Больной ( в последний год в Воронеже он уже не мог из-за одышки один выходить на улицу), совершенно лишенный средств к существованию, живший на скудную помощь немногих оставшихся друзей, он продолжал работать, потому что — как писал в начале 1937 года, последнего своего творческого года –

 

Народу нужен стих таинственно — родной,

Чтоб от него он вечно просыпался

И льнянокудрою каштановой волной –

Его дыханьем умывался.

 

В этом же 1937 году, окончив срок ссылки, поэт вернулся с женой в Москву, но ему было там отказано в прописке. Бездомные и нищие Мандельштамы кружили год в стокилометровом радиусе вокруг запретных для бывших ссыльных городов.

Весной 1938 года им была выдана путевка в дом отдыха. Там в ночь с первого на второе мая поэт был снова арестован. И из новой ссылки не вернулся.
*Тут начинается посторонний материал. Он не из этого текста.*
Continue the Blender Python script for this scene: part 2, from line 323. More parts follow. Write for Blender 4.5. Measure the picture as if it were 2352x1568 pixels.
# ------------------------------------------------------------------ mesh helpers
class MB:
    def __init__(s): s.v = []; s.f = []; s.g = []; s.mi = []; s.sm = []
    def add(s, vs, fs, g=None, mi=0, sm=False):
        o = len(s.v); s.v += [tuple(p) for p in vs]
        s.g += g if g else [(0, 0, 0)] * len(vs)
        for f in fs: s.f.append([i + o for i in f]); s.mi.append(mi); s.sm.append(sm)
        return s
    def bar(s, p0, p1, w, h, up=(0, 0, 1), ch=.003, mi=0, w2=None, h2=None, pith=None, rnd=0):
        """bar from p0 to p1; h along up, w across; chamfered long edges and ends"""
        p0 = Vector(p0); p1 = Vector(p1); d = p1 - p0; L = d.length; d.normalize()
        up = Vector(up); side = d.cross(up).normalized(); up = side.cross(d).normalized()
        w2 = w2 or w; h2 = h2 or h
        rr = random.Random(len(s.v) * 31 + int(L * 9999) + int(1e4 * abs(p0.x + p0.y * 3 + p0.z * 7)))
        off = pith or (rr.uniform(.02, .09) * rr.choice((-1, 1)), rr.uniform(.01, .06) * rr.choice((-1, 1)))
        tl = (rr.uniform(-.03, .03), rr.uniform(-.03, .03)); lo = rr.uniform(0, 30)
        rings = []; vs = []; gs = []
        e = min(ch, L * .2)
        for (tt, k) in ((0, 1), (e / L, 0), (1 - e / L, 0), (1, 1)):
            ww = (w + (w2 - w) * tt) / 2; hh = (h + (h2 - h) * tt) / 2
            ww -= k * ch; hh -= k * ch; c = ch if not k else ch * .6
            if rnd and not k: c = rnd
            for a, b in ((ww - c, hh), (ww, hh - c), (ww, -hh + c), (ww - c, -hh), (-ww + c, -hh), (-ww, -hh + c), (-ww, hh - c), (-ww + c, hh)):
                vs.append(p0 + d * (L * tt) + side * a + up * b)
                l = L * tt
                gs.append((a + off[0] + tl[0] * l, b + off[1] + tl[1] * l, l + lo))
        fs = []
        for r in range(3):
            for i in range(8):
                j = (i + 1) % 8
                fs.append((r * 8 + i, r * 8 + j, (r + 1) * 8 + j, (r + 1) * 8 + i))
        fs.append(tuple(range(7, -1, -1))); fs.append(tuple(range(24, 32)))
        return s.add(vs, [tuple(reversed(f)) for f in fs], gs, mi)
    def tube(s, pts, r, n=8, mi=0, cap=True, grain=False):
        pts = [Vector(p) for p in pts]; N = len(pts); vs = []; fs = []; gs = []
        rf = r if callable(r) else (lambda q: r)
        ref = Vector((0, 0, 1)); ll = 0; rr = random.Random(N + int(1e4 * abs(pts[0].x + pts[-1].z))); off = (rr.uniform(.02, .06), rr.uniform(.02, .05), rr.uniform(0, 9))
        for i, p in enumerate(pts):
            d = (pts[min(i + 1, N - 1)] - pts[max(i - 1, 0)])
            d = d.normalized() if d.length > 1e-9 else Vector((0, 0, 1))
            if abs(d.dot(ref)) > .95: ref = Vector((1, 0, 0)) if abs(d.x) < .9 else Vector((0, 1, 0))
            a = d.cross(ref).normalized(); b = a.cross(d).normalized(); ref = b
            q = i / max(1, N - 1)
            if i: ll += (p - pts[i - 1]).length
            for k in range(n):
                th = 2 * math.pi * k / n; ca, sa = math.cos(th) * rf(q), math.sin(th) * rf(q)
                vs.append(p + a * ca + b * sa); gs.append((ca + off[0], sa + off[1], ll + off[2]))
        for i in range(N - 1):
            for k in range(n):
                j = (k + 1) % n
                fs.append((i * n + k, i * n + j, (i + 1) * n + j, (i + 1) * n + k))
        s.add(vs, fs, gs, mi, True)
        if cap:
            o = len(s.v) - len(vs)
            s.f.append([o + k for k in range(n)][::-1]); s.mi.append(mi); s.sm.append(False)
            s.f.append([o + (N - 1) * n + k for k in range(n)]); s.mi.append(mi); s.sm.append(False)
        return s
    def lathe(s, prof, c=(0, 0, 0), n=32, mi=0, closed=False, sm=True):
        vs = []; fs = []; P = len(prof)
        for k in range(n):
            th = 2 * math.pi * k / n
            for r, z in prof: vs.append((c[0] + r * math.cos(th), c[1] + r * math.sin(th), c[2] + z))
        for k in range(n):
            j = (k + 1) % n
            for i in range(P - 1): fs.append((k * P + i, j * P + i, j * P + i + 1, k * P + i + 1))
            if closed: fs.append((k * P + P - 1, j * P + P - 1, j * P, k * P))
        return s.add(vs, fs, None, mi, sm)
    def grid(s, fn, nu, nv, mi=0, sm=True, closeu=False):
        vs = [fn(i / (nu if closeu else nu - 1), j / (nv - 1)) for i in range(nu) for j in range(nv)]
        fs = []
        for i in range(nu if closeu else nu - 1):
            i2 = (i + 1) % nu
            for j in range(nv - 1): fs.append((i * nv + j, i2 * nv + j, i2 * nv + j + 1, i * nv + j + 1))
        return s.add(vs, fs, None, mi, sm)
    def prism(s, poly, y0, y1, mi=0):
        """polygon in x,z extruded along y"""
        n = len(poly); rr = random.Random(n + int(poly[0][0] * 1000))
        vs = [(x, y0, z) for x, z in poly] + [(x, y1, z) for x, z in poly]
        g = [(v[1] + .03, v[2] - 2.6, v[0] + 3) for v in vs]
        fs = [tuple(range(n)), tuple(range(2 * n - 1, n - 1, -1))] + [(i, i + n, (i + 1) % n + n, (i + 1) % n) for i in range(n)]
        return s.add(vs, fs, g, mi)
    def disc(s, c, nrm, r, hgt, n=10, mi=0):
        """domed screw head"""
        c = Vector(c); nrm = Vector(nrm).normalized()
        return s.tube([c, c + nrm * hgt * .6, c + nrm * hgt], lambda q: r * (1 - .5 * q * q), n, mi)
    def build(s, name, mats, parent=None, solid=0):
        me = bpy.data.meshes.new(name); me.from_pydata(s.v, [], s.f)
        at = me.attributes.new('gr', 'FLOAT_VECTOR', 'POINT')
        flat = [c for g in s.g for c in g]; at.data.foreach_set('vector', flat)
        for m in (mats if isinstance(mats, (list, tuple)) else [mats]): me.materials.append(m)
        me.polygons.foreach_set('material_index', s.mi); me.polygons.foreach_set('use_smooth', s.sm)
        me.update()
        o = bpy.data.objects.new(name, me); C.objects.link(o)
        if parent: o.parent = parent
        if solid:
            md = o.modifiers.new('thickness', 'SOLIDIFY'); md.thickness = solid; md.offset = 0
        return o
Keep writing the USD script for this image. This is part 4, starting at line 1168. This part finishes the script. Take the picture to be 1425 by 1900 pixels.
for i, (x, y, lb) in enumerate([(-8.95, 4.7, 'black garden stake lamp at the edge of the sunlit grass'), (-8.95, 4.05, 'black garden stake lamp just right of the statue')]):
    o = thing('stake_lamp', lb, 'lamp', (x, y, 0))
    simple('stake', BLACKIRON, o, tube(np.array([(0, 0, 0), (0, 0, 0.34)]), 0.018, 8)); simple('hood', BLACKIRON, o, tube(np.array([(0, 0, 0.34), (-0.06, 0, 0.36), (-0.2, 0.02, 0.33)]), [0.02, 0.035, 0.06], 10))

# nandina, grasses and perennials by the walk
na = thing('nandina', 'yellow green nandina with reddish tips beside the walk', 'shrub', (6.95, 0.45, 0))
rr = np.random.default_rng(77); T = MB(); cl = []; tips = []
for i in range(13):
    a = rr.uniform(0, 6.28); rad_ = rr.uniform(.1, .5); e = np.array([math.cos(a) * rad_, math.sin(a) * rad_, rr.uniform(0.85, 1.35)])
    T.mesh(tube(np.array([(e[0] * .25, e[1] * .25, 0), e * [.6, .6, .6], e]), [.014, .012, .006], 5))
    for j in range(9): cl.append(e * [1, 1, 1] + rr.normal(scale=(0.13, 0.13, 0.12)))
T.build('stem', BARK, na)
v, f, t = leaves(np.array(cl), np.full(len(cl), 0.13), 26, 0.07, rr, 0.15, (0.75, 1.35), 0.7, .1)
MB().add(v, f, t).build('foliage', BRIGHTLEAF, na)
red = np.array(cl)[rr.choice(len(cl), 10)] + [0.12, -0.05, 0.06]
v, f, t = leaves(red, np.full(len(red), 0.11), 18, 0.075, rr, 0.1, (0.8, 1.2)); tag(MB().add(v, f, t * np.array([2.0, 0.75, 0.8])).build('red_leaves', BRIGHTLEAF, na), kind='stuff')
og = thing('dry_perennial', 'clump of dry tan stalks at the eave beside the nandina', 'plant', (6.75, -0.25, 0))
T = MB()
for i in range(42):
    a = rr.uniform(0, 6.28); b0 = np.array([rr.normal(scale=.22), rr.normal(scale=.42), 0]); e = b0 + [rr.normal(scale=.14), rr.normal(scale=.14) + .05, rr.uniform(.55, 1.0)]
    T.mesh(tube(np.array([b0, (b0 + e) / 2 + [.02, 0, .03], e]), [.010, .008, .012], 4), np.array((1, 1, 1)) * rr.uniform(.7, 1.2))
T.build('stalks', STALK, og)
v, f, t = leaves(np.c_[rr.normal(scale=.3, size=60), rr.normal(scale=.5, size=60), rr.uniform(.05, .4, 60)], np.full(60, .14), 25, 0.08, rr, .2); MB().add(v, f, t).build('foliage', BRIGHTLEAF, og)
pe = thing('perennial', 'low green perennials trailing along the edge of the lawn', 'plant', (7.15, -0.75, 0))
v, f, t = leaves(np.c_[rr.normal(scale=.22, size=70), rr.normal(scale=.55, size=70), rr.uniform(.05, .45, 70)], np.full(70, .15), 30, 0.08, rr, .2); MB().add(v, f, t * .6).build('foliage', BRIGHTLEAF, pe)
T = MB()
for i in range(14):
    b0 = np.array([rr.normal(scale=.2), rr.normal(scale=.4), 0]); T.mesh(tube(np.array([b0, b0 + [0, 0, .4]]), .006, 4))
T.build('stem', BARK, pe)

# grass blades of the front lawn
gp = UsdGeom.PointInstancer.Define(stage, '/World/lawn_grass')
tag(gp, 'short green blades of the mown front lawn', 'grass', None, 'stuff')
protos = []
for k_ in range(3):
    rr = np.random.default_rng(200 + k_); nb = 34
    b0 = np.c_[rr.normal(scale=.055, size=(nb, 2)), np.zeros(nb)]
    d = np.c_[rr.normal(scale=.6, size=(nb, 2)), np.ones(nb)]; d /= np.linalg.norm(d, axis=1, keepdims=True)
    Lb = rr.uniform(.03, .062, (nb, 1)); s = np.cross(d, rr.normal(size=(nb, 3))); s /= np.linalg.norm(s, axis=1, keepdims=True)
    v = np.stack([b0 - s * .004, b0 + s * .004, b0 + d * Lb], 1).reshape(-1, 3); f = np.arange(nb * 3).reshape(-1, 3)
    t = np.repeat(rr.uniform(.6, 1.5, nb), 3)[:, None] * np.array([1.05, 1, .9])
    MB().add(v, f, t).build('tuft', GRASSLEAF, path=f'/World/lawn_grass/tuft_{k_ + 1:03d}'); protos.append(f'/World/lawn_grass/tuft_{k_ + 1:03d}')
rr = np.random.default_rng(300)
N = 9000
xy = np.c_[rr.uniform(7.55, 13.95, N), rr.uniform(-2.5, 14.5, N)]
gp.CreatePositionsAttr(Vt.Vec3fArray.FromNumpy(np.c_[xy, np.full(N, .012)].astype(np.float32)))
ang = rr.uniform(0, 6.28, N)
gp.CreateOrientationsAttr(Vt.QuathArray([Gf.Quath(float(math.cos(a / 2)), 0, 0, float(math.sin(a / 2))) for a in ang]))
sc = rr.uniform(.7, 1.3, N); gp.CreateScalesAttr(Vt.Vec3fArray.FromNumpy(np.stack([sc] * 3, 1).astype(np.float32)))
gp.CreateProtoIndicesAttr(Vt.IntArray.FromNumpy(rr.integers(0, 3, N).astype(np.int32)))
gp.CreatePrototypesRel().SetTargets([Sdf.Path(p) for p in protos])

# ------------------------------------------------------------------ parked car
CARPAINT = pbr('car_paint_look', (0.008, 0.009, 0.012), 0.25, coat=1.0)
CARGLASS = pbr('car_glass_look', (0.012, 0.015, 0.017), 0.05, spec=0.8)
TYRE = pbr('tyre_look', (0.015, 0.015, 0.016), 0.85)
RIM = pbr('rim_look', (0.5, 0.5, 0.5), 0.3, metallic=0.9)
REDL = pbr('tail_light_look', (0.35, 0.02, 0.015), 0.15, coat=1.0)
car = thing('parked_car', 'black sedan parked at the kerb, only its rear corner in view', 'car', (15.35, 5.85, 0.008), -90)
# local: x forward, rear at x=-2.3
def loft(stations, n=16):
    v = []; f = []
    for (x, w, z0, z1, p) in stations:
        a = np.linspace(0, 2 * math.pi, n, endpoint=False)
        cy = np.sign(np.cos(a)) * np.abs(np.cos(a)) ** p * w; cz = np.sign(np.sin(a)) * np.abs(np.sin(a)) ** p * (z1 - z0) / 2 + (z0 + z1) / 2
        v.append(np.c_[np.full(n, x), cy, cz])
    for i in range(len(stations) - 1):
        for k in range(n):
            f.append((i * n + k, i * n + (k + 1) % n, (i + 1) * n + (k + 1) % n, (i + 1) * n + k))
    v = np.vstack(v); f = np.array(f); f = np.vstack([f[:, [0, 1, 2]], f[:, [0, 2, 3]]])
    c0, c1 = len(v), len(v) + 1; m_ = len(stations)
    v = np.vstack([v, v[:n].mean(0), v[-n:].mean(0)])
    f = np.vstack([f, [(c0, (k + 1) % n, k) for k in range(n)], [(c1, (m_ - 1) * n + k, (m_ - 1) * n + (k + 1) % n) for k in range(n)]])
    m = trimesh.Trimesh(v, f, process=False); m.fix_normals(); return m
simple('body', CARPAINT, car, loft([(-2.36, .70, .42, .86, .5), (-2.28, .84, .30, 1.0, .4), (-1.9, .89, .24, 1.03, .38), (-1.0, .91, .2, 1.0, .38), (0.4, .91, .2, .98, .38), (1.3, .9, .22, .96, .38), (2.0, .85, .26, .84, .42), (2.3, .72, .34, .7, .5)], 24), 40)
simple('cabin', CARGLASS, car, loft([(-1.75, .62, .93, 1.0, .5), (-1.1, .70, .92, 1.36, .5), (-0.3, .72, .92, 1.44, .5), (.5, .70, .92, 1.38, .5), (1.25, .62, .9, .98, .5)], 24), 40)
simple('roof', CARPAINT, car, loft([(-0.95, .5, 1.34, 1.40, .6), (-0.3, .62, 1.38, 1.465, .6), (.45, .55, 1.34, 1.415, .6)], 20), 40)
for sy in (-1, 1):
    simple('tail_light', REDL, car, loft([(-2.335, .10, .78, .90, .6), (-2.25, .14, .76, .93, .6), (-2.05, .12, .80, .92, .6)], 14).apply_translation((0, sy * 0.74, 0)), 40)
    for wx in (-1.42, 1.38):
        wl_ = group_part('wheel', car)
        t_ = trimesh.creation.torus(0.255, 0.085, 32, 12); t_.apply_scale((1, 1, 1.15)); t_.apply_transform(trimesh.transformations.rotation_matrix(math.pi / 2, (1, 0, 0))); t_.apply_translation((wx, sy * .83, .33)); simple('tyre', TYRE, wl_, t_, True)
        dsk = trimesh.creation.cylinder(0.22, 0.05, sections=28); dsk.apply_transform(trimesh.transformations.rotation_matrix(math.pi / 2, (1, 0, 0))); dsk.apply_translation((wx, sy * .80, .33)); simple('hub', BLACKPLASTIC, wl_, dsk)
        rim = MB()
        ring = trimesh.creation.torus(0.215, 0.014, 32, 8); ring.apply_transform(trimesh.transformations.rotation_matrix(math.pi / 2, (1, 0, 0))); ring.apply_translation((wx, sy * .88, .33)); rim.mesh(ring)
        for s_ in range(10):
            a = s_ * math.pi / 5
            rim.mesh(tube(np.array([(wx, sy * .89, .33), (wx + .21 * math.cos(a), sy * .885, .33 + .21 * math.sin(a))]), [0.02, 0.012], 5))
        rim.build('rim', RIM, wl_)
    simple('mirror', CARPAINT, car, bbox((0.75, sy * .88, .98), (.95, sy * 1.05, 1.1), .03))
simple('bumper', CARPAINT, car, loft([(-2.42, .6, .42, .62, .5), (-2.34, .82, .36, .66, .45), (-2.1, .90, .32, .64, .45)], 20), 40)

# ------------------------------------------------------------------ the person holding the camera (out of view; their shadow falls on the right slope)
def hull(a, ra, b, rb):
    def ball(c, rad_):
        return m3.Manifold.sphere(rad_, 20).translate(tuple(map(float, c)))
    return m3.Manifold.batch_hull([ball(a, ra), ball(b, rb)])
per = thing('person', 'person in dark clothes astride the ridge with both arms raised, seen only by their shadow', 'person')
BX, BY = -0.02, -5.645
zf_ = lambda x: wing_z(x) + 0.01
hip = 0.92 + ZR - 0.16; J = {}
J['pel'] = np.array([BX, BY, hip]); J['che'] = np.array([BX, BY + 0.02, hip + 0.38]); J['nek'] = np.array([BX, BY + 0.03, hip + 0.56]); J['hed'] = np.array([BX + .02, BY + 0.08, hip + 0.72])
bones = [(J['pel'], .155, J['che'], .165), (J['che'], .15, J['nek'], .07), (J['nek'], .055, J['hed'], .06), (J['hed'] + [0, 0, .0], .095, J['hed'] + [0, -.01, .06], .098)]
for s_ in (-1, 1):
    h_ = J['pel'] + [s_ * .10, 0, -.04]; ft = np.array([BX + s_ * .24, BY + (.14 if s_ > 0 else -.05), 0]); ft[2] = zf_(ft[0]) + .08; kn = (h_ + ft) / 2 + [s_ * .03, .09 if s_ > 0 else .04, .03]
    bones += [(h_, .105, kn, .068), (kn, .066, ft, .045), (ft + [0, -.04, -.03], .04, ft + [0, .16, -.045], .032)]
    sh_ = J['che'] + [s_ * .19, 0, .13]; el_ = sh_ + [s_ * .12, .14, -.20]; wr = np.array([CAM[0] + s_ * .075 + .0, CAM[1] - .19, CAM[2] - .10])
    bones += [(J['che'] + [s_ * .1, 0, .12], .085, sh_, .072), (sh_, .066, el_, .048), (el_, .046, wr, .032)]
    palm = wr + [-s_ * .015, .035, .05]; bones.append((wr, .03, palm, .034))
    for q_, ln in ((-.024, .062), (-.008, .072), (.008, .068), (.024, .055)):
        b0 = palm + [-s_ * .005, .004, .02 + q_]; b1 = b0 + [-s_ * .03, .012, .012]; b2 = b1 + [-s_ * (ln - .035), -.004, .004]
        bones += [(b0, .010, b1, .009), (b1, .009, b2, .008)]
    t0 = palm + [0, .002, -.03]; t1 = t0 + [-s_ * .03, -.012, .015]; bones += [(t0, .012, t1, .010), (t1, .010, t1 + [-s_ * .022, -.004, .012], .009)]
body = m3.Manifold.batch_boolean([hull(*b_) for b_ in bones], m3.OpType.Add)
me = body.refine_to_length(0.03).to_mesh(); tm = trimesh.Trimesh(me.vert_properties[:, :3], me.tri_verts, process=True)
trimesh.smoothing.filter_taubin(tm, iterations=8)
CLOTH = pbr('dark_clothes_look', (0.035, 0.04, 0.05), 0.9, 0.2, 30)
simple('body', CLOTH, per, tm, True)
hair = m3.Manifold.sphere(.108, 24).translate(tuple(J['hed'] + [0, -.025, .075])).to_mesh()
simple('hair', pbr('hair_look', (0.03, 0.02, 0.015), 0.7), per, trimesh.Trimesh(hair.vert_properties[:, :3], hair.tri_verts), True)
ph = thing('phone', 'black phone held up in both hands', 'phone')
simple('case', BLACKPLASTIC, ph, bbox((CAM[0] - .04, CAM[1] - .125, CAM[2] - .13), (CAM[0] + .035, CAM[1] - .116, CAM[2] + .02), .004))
Последние его дни, судя по рассказам очевидцев, были ужасны, точная дата смерти неизвестна.

Как и его друга акмеистских лет Николая Гумелева, смерть застала Осипа Мандельштама «посередине странствия земного» — так задумал назвать свою очередную книгу стихов Гумилев перед своим арестом и расстрелом.

К обоим поэтам могут быть отнесены строки третьего члена славной акмеистской триады Анны Ахматовой:

 

Так просто можно жизнь покинуть эту.

Бездумно и безбольно догореть,

Но не дано Российскому поэту

Такою светлой смертью умереть.

 

Всего верней свинец душе крылатой

Небесные откроет рубежи

Иль хриплый ужас лапою косматой

Из сердца, как из губки, выжмет жизнь.